El precio de la amistad con Cristo, nos dice el Kempis, es beber su cáliz: “Bebe ávidamente el cáliz del Señor si quieres de veras ser su amigo y deseas tener parte  con Él en la gloria”. “Y en cuanto a ti, estate pronto a sufrir tribulaciones y tenlas por suavísimos consuelos, porque no pueden compararse los sufrimientos de esta vida con la gloria futura, ni pueden merecerla, aún cuando tu solo pudieras tolerar todos los padecimientos juntos”. Y sigue  escribiendo Tomás Hemerken de Kempis: “Cuando llegues al punto en que la aflicción te es dulce y te complaces en saborearla por Cristo, bien puedes entonces considerarte dichoso, porque has hallado en verdad el paraíso en la tierra”.

 

Cuando el Señor invita a sus discípulos y a todos nosotros también nos invita a llevar la cruz siguiéndole a Él, no preconiza una defensa del sufrimiento. El sufrimiento que nos ofrece la cruz es necesario, porque sufrimiento, amor y purificación tienen siempre un misterioso nexo de unión. En revelaciones a Santa Rosa de Lima el Señor le manifestó a la santa, lo que está luego escribió: “El divino Salvador con su inmensa majestad dijo: Que todos sepan que la tribulación va seguida de la gracia; que todos se convenzan que sin el peso de la aflicción no se puede llegar a la cima de la gracia; que todos comprendan que la medida de los carismas aumenta en proporción con el incremento de las fatigas. Guárdense los hombres de pecar y equivocarse: esta es la única escala del paraíso, y sin la cruz no se encuentra el camino de subir al cielo”.

 

Nuestra cruz es la escala de que disponemos para ascender al cielo, cada pena, cada contrariedad, cada sufrimiento, es un escalón de la divina escala y cuanto más dura sea la pena, o el sufrimiento, mayor será el tamaño del escalón. Por ello si hay algo que el demonio odie, es la cruz que nos permite tener esta divina escala. Y cuanto más nos abracemos a nuestra cruz, más segura será nuestra santificación.
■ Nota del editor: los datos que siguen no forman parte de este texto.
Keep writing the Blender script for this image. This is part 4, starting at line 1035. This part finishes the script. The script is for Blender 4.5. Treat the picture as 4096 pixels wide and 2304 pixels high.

El demonio muy bien sabe que Cristo le venció en la cruz, y fue también en la cruz donde Él nos redimió de las cadenas que nos tenían sujeto al demonio, por ello el demonio odia la cruz, porque ella nos aparta de él, y nos elevan a la intimidad con el Señor.

 

Mi más cordial saludo lector y el deseo de que Dios te bendiga.